Set to return to the chairmanship he held when Democrats lost the Senate in 2014, Wyden said he wants to work, as well, in a bipartisan way on infrastructure, reiterating that the issue should have been the first priority for President Trump. He continued to advocate for the Clean Energy for America Act that would consolidate the current 44 energy incentives into three technology-neutral provisions to encourage clean electricity and transportation, and energy efficiency.

Based on accounts of the call, on both corporate and individual taxes, Senator Wyden said the goal is for corporations and wealthy individuals to pay their "fair share" — a long-time Democratic principle — and roll back "giveaways" from the TCJA.
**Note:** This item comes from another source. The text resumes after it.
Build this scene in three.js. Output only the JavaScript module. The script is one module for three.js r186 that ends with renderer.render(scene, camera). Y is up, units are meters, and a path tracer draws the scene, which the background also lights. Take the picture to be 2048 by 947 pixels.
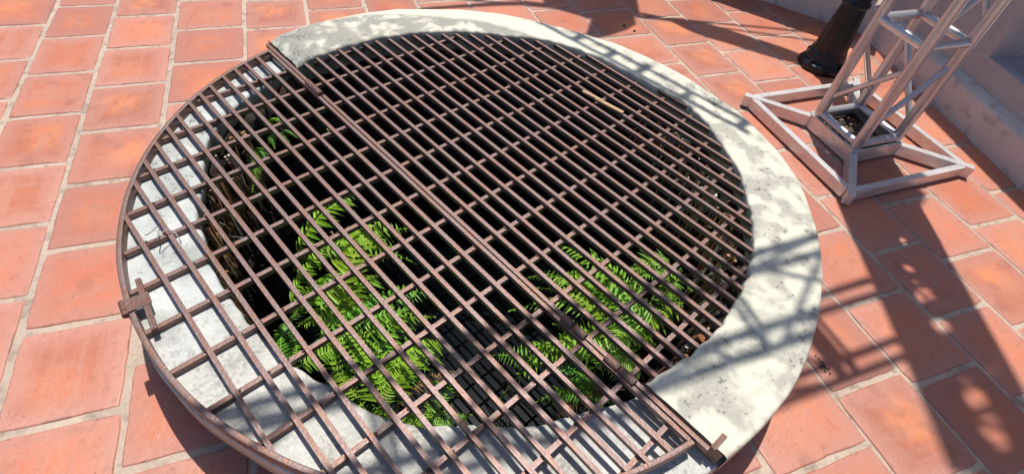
import * as THREE from 'three';
import { mergeGeometries } from 'three/addons/utils/BufferGeometryUtils.js';

// ---------------------------------------------------------------- camera, sky, sun, exposure
const scene = new THREE.Scene();
const camera = new THREE.PerspectiveCamera(47.03, 1024 / 473, 0.05, 400);
{
  const X = new THREE.Vector3(0.948, 0.096, 0.303), Y = new THREE.Vector3(0.166, 0.663, -0.73), Z = new THREE.Vector3(-0.271, 0.742, 0.613);
  camera.quaternion.setFromRotationMatrix(new THREE.Matrix4().makeBasis(X, Y, Z)).normalize();
  camera.position.set(-0.425, 1.45, 1.304);
  camera.updateMatrixWorld(true);
  camera.updateProjectionMatrix();
}
const renderer = new THREE.WebGLRenderer({ antialias: true });
renderer.setSize(1024, 473);
renderer.toneMapping = THREE.LinearToneMapping;
renderer.toneMappingExposure = 1.05;
renderer.shadowMap.enabled = true;
const SUNDIR = new THREE.Vector3(0.118, 1, -0.264).normalize();
const sun = new THREE.DirectionalLight(new THREE.Color(1.0, 0.955, 0.89), 5.0);
sun.position.copy(SUNDIR).multiplyScalar(20);
sun.castShadow = true;
sun.shadow.mapSize.set(4096, 4096);
Object.assign(sun.shadow.camera, { left: -7, right: 7, top: 7, bottom: -7, near: 1, far: 50 });
sun.shadow.radius = 1;
scene.add(sun, sun.target);

// ---------------------------------------------------------------- seeded noise
function rng(seed) { let a = seed >>> 0; return () => { a = (a + 0x6D2B79F5) | 0; let t = Math.imul(a ^ (a >>> 15), 1 | a); t = (t + Math.imul(t ^ (t >>> 7), 61 | t)) ^ t; return ((t ^ (t >>> 14)) >>> 0) / 4294967296; }; }
const rand = rng(71);
const R = (a, b) => a + (b - a) * rand();
function h2(x, y, s) { let h = Math.imul(x | 0, 374761393) ^ Math.imul(y | 0, 668265263) ^ Math.imul(s | 0, 2147483647 - 77); h = Math.imul(h ^ (h >>> 13), 1274126177); h = Math.imul(h ^ (h >>> 16), 2246822519); return ((h ^ (h >>> 15)) >>> 0) / 4294967296; }
function vn(x, y, s = 0) {
  const xi = Math.floor(x), yi = Math.floor(y); let fx = x - xi, fy = y - yi; fx = fx * fx * (3 - 2 * fx); fy = fy * fy * (3 - 2 * fy);
  const a = h2(xi, yi, s), b = h2(xi + 1, yi, s), c = h2(xi, yi + 1, s), d = h2(xi + 1, yi + 1, s);
  return (a + (b - a) * fx) * (1 - fy) + (c + (d - c) * fx) * fy;
}
function fbm(x, y, o = 4, s = 0) { let v = 0, a = 0.5, t = 0; for (let i = 0; i < o; i++) { v += a * vn(x, y, s + i * 17); t += a; x = x * 2.03 + 11.3; y = y * 2.03 + 5.7; a *= 0.5; } return v / t; }
const clamp = (x, a = 0, b = 1) => Math.min(b, Math.max(a, x));
const ss = (a, b, x) => { const t = clamp((x - a) / (b - a)); return t * t * (3 - 2 * t); };
const mix3 = (a, b, t) => [a[0] + (b[0] - a[0]) * t, a[1] + (b[1] - a[1]) * t, a[2] + (b[2] - a[2]) * t];
const toS = v => { v = clamp(v); return 255 * (v <= 0.0031308 ? 12.92 * v : 1.055 * Math.pow(v, 1 / 2.4) - 0.055); };
function tex(n, f, srgb = true, m = n) {                                    // f(u, v) gives linear rgb
  const d = new Uint8Array(n * m * 4);
  for (let j = 0; j < m; j++) for (let i = 0; i < n; i++) {
    const c = f((i + 0.5) / n, (j + 0.5) / m), k = (j * n + i) * 4;
    for (let q = 0; q < 3; q++) d[k + q] = srgb ? toS(c[q]) : 255 * clamp(c[q]);
    d[k + 3] = 255;
  }
  const t = new THREE.DataTexture(d, n, m);
  t.magFilter = THREE.LinearFilter; t.minFilter = THREE.LinearMipmapLinearFilter; t.generateMipmaps = true;
  t.wrapS = t.wrapT = THREE.RepeatWrapping; if (srgb) t.colorSpace = THREE.SRGBColorSpace; t.needsUpdate = true;
  return t;
}
const grey = v => [v, v, v];

// sky: clear tropical blue with thin bright cloud, whiter towards the horizon
{
  const w = 512, h = 256, d = new Float32Array(w * h * 4);
  for (let j = 0; j < h; j++) for (let i = 0; i < w; i++) {
    const el = ((j + 0.5) / h - 0.5) * Math.PI, az = ((i + 0.5) / w - 0.5) * Math.PI * 2, k = (j * w + i) * 4;
    const y = Math.sin(el), e = Math.max(0, y);
    let c = mix3([0.62, 0.74, 0.92], [0.12, 0.26, 0.66], Math.pow(e, 0.55));
    if (y > 0) {
      const px = Math.cos(az) * Math.cos(el) / (y + 0.18), pz = Math.sin(az) * Math.cos(el) / (y + 0.18);
      const cl = ss(0.47, 0.72, fbm(px * 1.3 + 3, pz * 1.3 + 8, 5, 91)) * ss(0, 0.12, y);
      c = mix3(c, [1.15, 1.15, 1.17], cl * 0.25);
    } else c = mix3([0.5, 0.5, 0.5], [0.3, 0.2, 0.15], ss(0, -0.3, y));
    const ang = Math.acos(clamp(Math.cos(az) * Math.cos(el) * SUNDIR.x + y * SUNDIR.y + Math.sin(az) * Math.cos(el) * SUNDIR.z, -1, 1)) * 57.3, au = 30 * Math.exp(-ang / 4.2); c = [c[0] + au, c[1] + au * 0.98, c[2] + au * 0.93];
    d[k] = c[0]; d[k + 1] = c[1]; d[k + 2] = c[2]; d[k + 3] = 1;
  }
  const t = new THREE.DataTexture(d, w, h, THREE.RGBAFormat, THREE.FloatType);
  t.mapping = THREE.EquirectangularReflectionMapping; t.magFilter = t.minFilter = THREE.LinearFilter; t.needsUpdate = true;
  scene.background = t; scene.environment = t;
  scene.backgroundIntensity = 0.52; scene.environmentIntensity = 0.52;
}

// ---------------------------------------------------------------- naming helpers
const used = new Map();
function numbered(n) { const k = used.get(n) || 0; used.set(n, k + 1); return k ? `${n}_${String(k).padStart(3, '0')}` : n; }
function shadows(m) { m.castShadow = m.receiveShadow = true; return m; }
function thing(name, label, category, pos = [0, 0, 0], turn = 0, group) {
  const o = new THREE.Group(); o.name = numbered(name); o.position.set(...pos); o.rotation.y = turn;
  o.userData = { label, category }; if (group) o.userData.group = group; scene.add(o); return o;
}
const partCount = new WeakMap();
function part(name, geo, m, parent, label) {
  const o = shadows(new THREE.Mesh(geo, m));
  let c = partCount.get(parent); if (!c) partCount.set(parent, c = {});
  const k = c[name] || 0; c[name] = k + 1; o.name = k ? `${name}_${String(k).padStart(3, '0')}` : name;
  parent.add(o); if (label) o.userData.label = label; return o;
}
function structure(name, geo, m) { const o = shadows(new THREE.Mesh(geo, m)); o.name = numbered(name); o.userData = { kind: 'structure' }; scene.add(o); return o; }
const merge = a => mergeGeometries(a.map(g => g.index ? g.toNonIndexed() : g));

// ---------------------------------------------------------------- geometry helpers
function box(lx, ly, lz, c = 0.0012) {                                     // chamfered box, uv in metres
  const s = new THREE.Shape(); const a = lx / 2 - c, b = ly / 2 - c;
  s.moveTo(-a, -b); s.lineTo(a, -b); s.lineTo(a, b); s.lineTo(-a, b); s.closePath();
  const g = new THREE.ExtrudeGeometry(s, { depth: lz - 2 * c, bevelEnabled: true, bevelSize: c, bevelThickness: c, bevelSegments: 1, steps: 1 });
  g.translate(0, 0, -lz / 2 + c); return g;
}
function plainBox(lx, ly, lz) {
  const g = new THREE.BoxGeometry(lx, ly, lz), p = g.attributes.position, n = g.attributes.normal, u = g.attributes.uv;
  for (let i = 0; i < p.count; i++) {
    const ax = Math.abs(n.getX(i)), ay = Math.abs(n.getY(i));
    if (ax > 0.5) u.setXY(i, p.getZ(i), p.getY(i)); else if (ay > 0.5) u.setXY(i, p.getX(i), p.getZ(i)); else u.setXY(i, p.getX(i), p.getY(i));
  }
  return g;
}
function tubeBetween(a, b, r, seg = 14, r2 = r) {                          // a closed round bar from a to b
  const A = new THREE.Vector3(...a), B = new THREE.Vector3(...b), d = B.clone().sub(A), L = d.length();
  const g = new THREE.CylinderGeometry(r2, r, L, seg, 1);
  const u = g.attributes.uv; for (let i = 0; i < u.count; i++) u.setXY(i, u.getX(i) * r * 6.28, u.getY(i) * L);
  g.applyQuaternion(new THREE.Quaternion().setFromUnitVectors(new THREE.Vector3(0, 1, 0), d.normalize()));
  g.translate((A.x + B.x) / 2, (A.y + B.y) / 2, (A.z + B.z) / 2); return g;
}
function barBetween(a, b, w, hgt) {                                        // flat bar, upright, between two points on one level
  const A = new THREE.Vector3(...a), B = new THREE.Vector3(...b), d = B.clone().sub(A), g = box(w, hgt, d.length());
  g.applyQuaternion(new THREE.Quaternion().setFromUnitVectors(new THREE.Vector3(0, 0, 1), d.normalize()));
  g.translate((A.x + B.x) / 2, (A.y + B.y) / 2, (A.z + B.z) / 2); return g;
}
function grid(nu, nv, f, uvf) {                                            // sheet from f(i/nu, j/nv)
  const P = [], U = [], I = [];
  for (let j = 0; j <= nv; j++) for (let i = 0; i <= nu; i++) { const p = f(i / nu, j / nv); P.push(...p); const q = uvf(p, i / nu, j / nv); U.push(q[0], q[1]); }
  for (let j = 0; j < nv; j++) for (let i = 0; i < nu; i++) { const a = j * (nu + 1) + i, b = a + 1, c = a + nu + 1, d = c + 1; I.push(a, c, b, b, c, d); }
  const g = new THREE.BufferGeometry(); g.setAttribute('position', new THREE.Float32BufferAttribute(P, 3)); g.setAttribute('uv', new THREE.Float32BufferAttribute(U, 2)); g.setIndex(I); g.computeVertexNormals(); return g;
}

// ---------------------------------------------------------------- materials
const std = (o) => new THREE.MeshStandardMaterial(o);
const mortarTex = tex(512, (u, v) => {
  const n = fbm(u * 10, v * 10, 5, 3), f = vn(u * 200, v * 200, 9), g = fbm(u * 40, v * 40, 3, 21);
  return mix3(mix3([0.34, 0.265, 0.205], [0.50, 0.40, 0.315], n), [0.17, 0.12, 0.095], 0.55 * ss(0.5, 0.85, g)).map(x => x * (0.9 + 0.2 * f));
});
const mortarM = std({ map: mortarTex, roughness: 0.95, bumpMap: mortarTex, bumpScale: 0.003 });
function tileTex(k) {
  const lum = 0.74 + 0.42 * h2(k, 31, 4), base = mix3([0.43, 0.140, 0.085], [0.52, 0.175, 0.092], h2(k, 3, 5)).map(x => x * lum), core = mix3([0.64, 0.225, 0.085], [0.54, 0.19, 0.095], h2(k, 8, 2));
  const haze = mix3([0.475, 0.225, 0.165], [0.38, 0.165, 0.12], h2(k, 5, 9)), dark = [0.25, 0.095, 0.065], ca = 0.2 + 0.8 * h2(k, 77, 3), cx = 0.35 + 0.3 * h2(k, 1, 1), cy = 0.35 + 0.3 * h2(k, 2, 1);
  return tex(192, (u, v) => {
    const e = Math.min(u, v, 1 - u, 1 - v), n = fbm(u * 2.4 + k * 7, v * 2.4 + k * 3, 4, k), n2 = fbm(u * 5 + k, v * 2.2, 4, k + 40), f = vn(u * 110, v * 110, k), st = fbm(u * 2 + k, v * 20, 3, k + 80), g = fbm(u * 14 + k, v * 14, 4, k + 22);
    const dc = Math.hypot((u - cx) * 1.1, v - cy);
    let c = mix3(base, core, ca * ss(0.42, 0.08, dc + (n - 0.5) * 0.55));
    c = mix3(c, haze, clamp((1 - ss(0.0, 0.28, e + (n2 - 0.5) * 0.36)) * 0.8 + 0.5 * ss(0.42, 0.75, n2)));
    c = mix3(c, haze, 0.35 * ss(0.45, 0.8, st));
    c = mix3(c, dark, 0.5 * ss(0.60, 0.85, fbm(u * 4 + k * 2, v * 4, 4, k + 9)) * h2(k, 6, 6) + 0.22 * ss(0.55, 0.8, g));
    c = mix3(c, [0.09, 0.05, 0.04], 0.7 * ss(0.93, 0.98, vn(u * 34 + k, v * 34, k + 60)) * ss(0.45, 0.6, n2) + 0.45 * (1 - ss(0, 0.05, e)) * ss(0.58, 0.75, fbm(u * 9 + k, v * 9, 3, k + 55)));
    return c.map(x => x * (0.94 + 0.12 * f));
  });
}
const tileBump = tex(256, (u, v) => grey(0.5 * fbm(u * 5, v * 5, 3, 6) + 0.35 * fbm(u * 24, v * 24, 3, 61) + 0.15 * vn(u * 120, v * 120, 7)), false);
const tileMs = []; for (let k = 0; k < 16; k++) tileMs.push(std({ map: tileTex(k), roughness: 0.36 + 0.2 * h2(k, 4, 4), bumpMap: tileBump, bumpScale: 0.0020, color: new THREE.Color().setRGB(1, 1, 1) }));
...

Wyden — who for years has called for parity in the taxation of investment income earned by wealthy Americans and employment income — said he will continue to work on his mark-to-market proposal, under which capital gains income would be taxed at the same rates as wage income and applicable taxpayers would be taxed annually on unrealized gains. Revenue raised from the proposal, Wyden said, would go to shoring up the finances of the Social Security program.

Wyden called for capital gains tax reform and said he is on the "same wavelength" as President-elect Biden, who has called for ending the lower capital gains tax rate for households with annual income above $1 million.

Senator Wyden additionally said he wants to roll back "giveaways to millionaires and billionaires" and close the carried interest "loophole." He spoke about the desire among Democrats to make changes to the Earned Income Tax Credit and make the Child Tax Credit fully refundable, which Committee members Sherrod Brown (D-OH) and Michael Bennet (D-CO) have been working on.

Finally, Senator Wyden called for rebuilding the IRS after a decade of partisan challenges to the agency and budget cuts.